I've been recently studying lattices and other ordered structures (after a long break in university) and I'm stuck at a question... tried hard on this one, but all I got was a huge headache.
Question: If $L$ is a lattice and $a,b\in L$, let $X_{a,b}=\{x\in L:x=(x\vee b)\wedge a\}$ and $Y_{a,b}=\{y\in L:y=(y\wedge a)\vee b\}$. Prove that $X_{a,b}$ and $Y_{a,b}$ are isomorphic lattices.
Well, it isn't hard to see that $\{a\wedge b,a\}\subseteq X_{a,b}$ and that $\{b,a\vee b\}\subseteq Y_{a,b}$, but I'm not in position to conclude that there are no other elements in these lattices. If so, the work is done ($X_{a,b}\to Y_{a,b}$, such that $x\mapsto x\vee b$ is a bijection which is a $\vee$-morphism).
Let us see that the order inherited from $L$ gives to $X_{a,b} = \{ x \in L : x = (x \vee b) \wedge a \}$ the structure of lattice.
Indeed, we will see that $(X_{a,b}, \odot, \oplus)$ is a lattice, where, for $u,v \in X_{a,b}$, $$u \odot v = ((u \wedge v) \vee b) \wedge a$$ and $$u \oplus v = ((u \vee v) \vee b) \wedge a.$$ Clearly, $$u \odot v = ((u \wedge v) \vee b) \wedge a \leq (u \vee b) \wedge a = u,$$ and similarly, $u \odot v \leq v$. Now suppose that $w \in X_{a,b}$ (so that $w = (w \vee b) \wedge a$) is such that $w \leq u, v$. If we prove that $w \leq u \odot v$ we can conclude that $u \odot v$ is the meet of $u$ and $v$ in $X_{a,b}$.
Now, $w \leq u \wedge v$ and thus $w \leq (u \wedge v) \vee b$; since $w \leq a$ (because $w \in X_{a,b}$), $$w \leq ((u \wedge v) \vee b) \wedge a = u \odot v.$$ The proof that $u \oplus v$ is the join, in $X_{a,b}$, of $u$ and $v$ is analogous. Hence, $(X_{a,b},\odot,\oplus)$ is a lattice.
Let us now define $\varphi:X_{a,b} \to Y_{a,b}$ and $\psi:Y_{a,b} \to X_{a,b}$ by $$ \varphi:x \mapsto x \vee b \quad\text{and}\quad \psi:y \mapsto y \wedge a. $$ The maps $\varphi, \psi$ are clearly order-preserving, since they are made from lattice operations which are order-preserving.

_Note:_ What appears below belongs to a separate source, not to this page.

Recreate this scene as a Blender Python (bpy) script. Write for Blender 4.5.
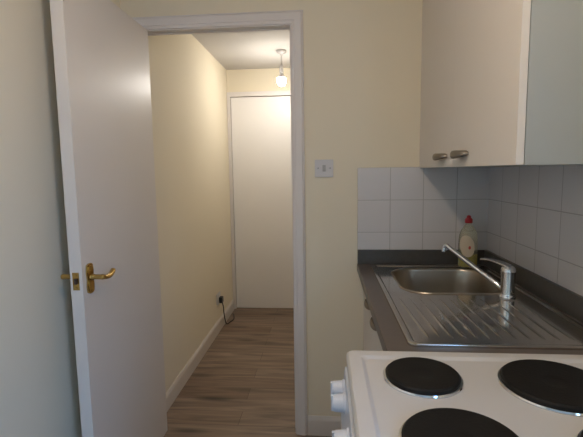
import bpy, bmesh, math, random
from mathutils import Vector, Matrix
random.seed(4)
for o in list(bpy.data.objects): bpy.data.objects.remove(o)
S = bpy.context.scene
C = S.collection
PI = math.pi
H = 1.32                      # eye height, the camera stands at x = 0, y = 0

# ---------------------------------------------------------------- camera
cam = bpy.data.cameras.new('camera'); co = bpy.data.objects.new('camera', cam); C.objects.link(co)
cam.sensor_width = 36; cam.lens = 36 * 421.6 / 583; cam.clip_start = .02
def nrm(v): return v.normalized()
def cv(x, y): return Vector((x - 291.5, -(y - 218.5), -421.6))
vy = nrm(cv(325, 171)); vz = -nrm(cv(346, 4000)); vz = nrm(vz - vy * vz.dot(vy)); vx = vy.cross(vz)
co.matrix_world = Matrix.Translation((0, 0, H)) @ Matrix((vx, vy, vz)).to_4x4()
S.camera = co

# ---------------------------------------------------------------- world, lights, exposure
S.view_settings.view_transform = 'Standard'; S.view_settings.look = 'None'
S.view_settings.gamma = 1; S.view_settings.exposure = 0.0; S.view_settings.use_curve_mapping = False
W = bpy.data.worlds.new('sky'); S.world = W; W.use_nodes = True
W.node_tree.nodes['Background'].inputs[0].default_value = (.34, .62, 1, 1)
W.node_tree.nodes['Background'].inputs[1].default_value = 0
HALL_BULB = 232; KITCHEN_BULB = 295; DAYLIGHT = 225; SKY = 6.9
W.node_tree.nodes['Background'].inputs[1].default_value = SKY
BULB_COL = (1, .95, .88)
def area(name, loc, rot, sx, sy, power, col):
    l = bpy.data.lights.new(name, 'AREA'); l.shape = 'RECTANGLE'; l.size = sx; l.size_y = sy; l.energy = power; l.color = col
    o = bpy.data.objects.new(name, l); C.objects.link(o); o.location = loc; o.rotation_euler = rot; return o
area('window_daylight', (2.3, -1.4, 2.5), (math.radians(62), 0, math.radians(72)), 2.6, 1.8, DAYLIGHT, (.12, .40, 1))

# ---------------------------------------------------------------- materials
def mat(name, col=(.8, .8, .8), rough=.5, metal=0, spec=.5, noise=None, bump=None, **kw):
    m = bpy.data.materials.new(name); m.use_nodes = True; nt = m.node_tree; b = nt.nodes['Principled BSDF']
    b.inputs['Base Color'].default_value = (*col, 1); b.inputs['Roughness'].default_value = rough
    b.inputs['Metallic'].default_value = metal; b.inputs['Specular IOR Level'].default_value = spec
    for k, v in kw.items(): b.inputs[k.replace('_', ' ')].default_value = v
    tc = nt.nodes.new('ShaderNodeTexCoord')
    if noise:
        sc, amt = noise
        n = nt.nodes.new('ShaderNodeTexNoise'); n.inputs['Scale'].default_value = sc; n.inputs['Detail'].default_value = 6
        nt.links.new(tc.outputs['Object'], n.inputs['Vector'])
        mx = nt.nodes.new('ShaderNodeMix'); mx.data_type = 'RGBA'
        mx.inputs['A'].default_value = (*[c * (1 - amt) for c in col], 1); mx.inputs['B'].default_value = (*[min(1, c * (1 + amt)) for c in col], 1)
        nt.links.new(n.outputs['Fac'], mx.inputs['Factor']); nt.links.new(mx.outputs['Result'], b.inputs['Base Color'])
    if bump:
        sc, st = bump
        n = nt.nodes.new('ShaderNodeTexNoise'); n.inputs['Scale'].default_value = sc; n.inputs['Detail'].default_value = 4
        nt.links.new(tc.outputs['Object'], n.inputs['Vector'])
        bp = nt.nodes.new('ShaderNodeBump'); bp.inputs['Strength'].default_value = st; bp.inputs['Distance'].default_value = .002
        nt.links.new(n.outputs['Fac'], bp.inputs['Height']); nt.links.new(bp.outputs['Normal'], b.inputs['Normal'])
    return m

def tile_mat(name, axis, u0, col, grout):
    m = mat(name, col, .22, spec=.5); nt = m.node_tree; b = nt.nodes['Principled BSDF']
    L = nt.links.new
    geo = nt.nodes.new('ShaderNodeNewGeometry'); sep = nt.nodes.new('ShaderNodeSeparateXYZ'); L(geo.outputs['Position'], sep.inputs[0])
    def line(sock, off, pitch):
        a = nt.nodes.new('ShaderNodeMath'); a.operation = 'SUBTRACT'; L(sock, a.inputs[0]); a.inputs[1].default_value = off
        p = nt.nodes.new('ShaderNodeMath'); p.operation = 'PINGPONG'; L(a.outputs[0], p.inputs[0]); p.inputs[1].default_value = pitch / 2
        r = nt.nodes.new('ShaderNodeMapRange'); L(p.outputs[0], r.inputs['Value'])
        r.inputs['From Min'].default_value = .0008; r.inputs['From Max'].default_value = .0022
        return r.outputs[0]
    u = line(sep.outputs[axis], u0, .1512); v = line(sep.outputs[2], 1.3325, .1515)
    mn = nt.nodes.new('ShaderNodeMath'); mn.operation = 'MINIMUM'; L(u, mn.inputs[0]); L(v, mn.inputs[1])
    mx = nt.nodes.new('ShaderNodeMix'); mx.data_type = 'RGBA'; L(mn.outputs[0], mx.inputs['Factor'])
    mx.inputs['A'].default_value = (*grout, 1); mx.inputs['B'].default_value = (*col, 1); L(mx.outputs['Result'], b.inputs['Base Color'])
    n = nt.nodes.new('ShaderNodeTexNoise'); n.inputs['Scale'].default_value = 9; L(geo.outputs['Position'], n.inputs['Vector'])
    ad = nt.nodes.new('ShaderNodeMath'); ad.operation = 'MULTIPLY_ADD'; L(n.outputs['Fac'], ad.inputs[0]); ad.inputs[1].default_value = .35; L(mn.outputs[0], ad.inputs[2])
    bp = nt.nodes.new('ShaderNodeBump'); bp.inputs['Strength'].default_value = .5; bp.inputs['Distance'].default_value = .0015
    L(ad.outputs[0], bp.inputs['Height']); L(bp.outputs['Normal'], b.inputs['Normal'])
    return m

def floor_mat():
    m = mat('laminate', (.2, .14, .1), .42, spec=.4); nt = m.node_tree; b = nt.nodes['Principled BSDF']; L = nt.links.new
    tc = nt.nodes.new('ShaderNodeTexCoord')
    br = nt.nodes.new('ShaderNodeTexBrick'); L(tc.outputs['Object'], br.inputs['Vector'])
    br.inputs['Scale'].default_value = 1; br.inputs['Brick Width'].default_value = 1.25; br.inputs['Row Height'].default_value = .128
    br.inputs['Mortar Size'].default_value = .0012; br.inputs['Mortar Smooth'].default_value = .3; br.offset = .37
    br.inputs['Color1'].default_value = (.215, .162, .124, 1); br.inputs['Color2'].default_value = (.150, .103, .073, 1)
    br.inputs['Mortar'].default_value = (.055, .038, .028, 1)
    mp = nt.nodes.new('ShaderNodeMapping'); mp.inputs['Scale'].default_value = (1.6, 15, 1); L(tc.outputs['Object'], mp.inputs[0])
    n = nt.nodes.new('ShaderNodeTexNoise'); n.inputs['Scale'].default_value = 1.6; n.inputs['Detail'].default_value = 8; n.inputs['Distortion'].default_value = .8; L(mp.outputs[0], n.inputs['Vector'])
    cr = nt.nodes.new('ShaderNodeValToRGB'); L(n.outputs['Fac'], cr.inputs[0])
    cr.color_ramp.elements[0].position = .3; cr.color_ramp.elements[0].color = (.80, .78, .76, 1)
    cr.color_ramp.elements[1].position = .7; cr.color_ramp.elements[1].color = (1.65, 1.6, 1.55, 1)
    mx = nt.nodes.new('ShaderNodeMix'); mx.data_type = 'RGBA'; mx.blend_type = 'MULTIPLY'; mx.inputs['Factor'].default_value = 1
    L(br.outputs['Color'], mx.inputs['A']); L(cr.outputs[0], mx.inputs['B'])
    # knots
    mp2 = nt.nodes.new('ShaderNodeMapping'); mp2.inputs['Scale'].default_value = (1.9, 7.5, 1); L(tc.outputs['Object'], mp2.inputs[0])
    vo = nt.nodes.new('ShaderNodeTexVoronoi'); vo.inputs['Scale'].default_value = 1; L(mp2.outputs[0], vo.inputs['Vector'])
    r = nt.nodes.new('ShaderNodeMapRange'); L(vo.outputs['Distance'], r.inputs['Value']); r.inputs['From Min'].default_value = .06; r.inputs['From Max'].default_value = .26; r.inputs['To Min'].default_value = .42
    mx2 = nt.nodes.new('ShaderNodeMix'); mx2.data_type = 'RGBA'; mx2.blend_type = 'MULTIPLY'; mx2.inputs['Factor'].default_value = 1
    L(mx.outputs['Result'], mx2.inputs['A']); L(r.outputs[0], mx2.inputs['B']); L(mx2.outputs['Result'], b.inputs['Base Color'])
    bp = nt.nodes.new('ShaderNodeBump'); bp.inputs['Strength'].default_value = .25; bp.inputs['Distance'].default_value = .001
    L(br.outputs['Fac'], bp.inputs['Height']); bp.invert = True; L(bp.outputs['Normal'], b.inputs['Normal'])
    return m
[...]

If $\varphi(x_1) = \varphi(x_2)$, then $x_1 \vee b = x_2 \vee b$, whence $(x_1 \vee b) \wedge a = (x_2 \vee b) \wedge a$, i.e., $x_1=x_2$.
So $\varphi$ is one-to-one, and analogously $\psi$ is one-to-one.
Moreover, $$\varphi(\psi(y)) = \varphi(y \wedge a) = (y \wedge a) \vee b = y,$$ and analogously, $\psi(\varphi(x))=x$, for $x \in X_{a,b}$.
So $\varphi$ and $\psi$ are order-preserving and inverse of each other (thus, bijective) and so they are order-isomorphisms.
But we saw that $X_{a,b}$ is a lattice. So, if $Y_{a,b}$ is order-isomorphic to $X_{a,b}$, then $Y_{a,b}$ is a lattice too, and $\varphi$ and $\psi$ are lattice isomorphisms.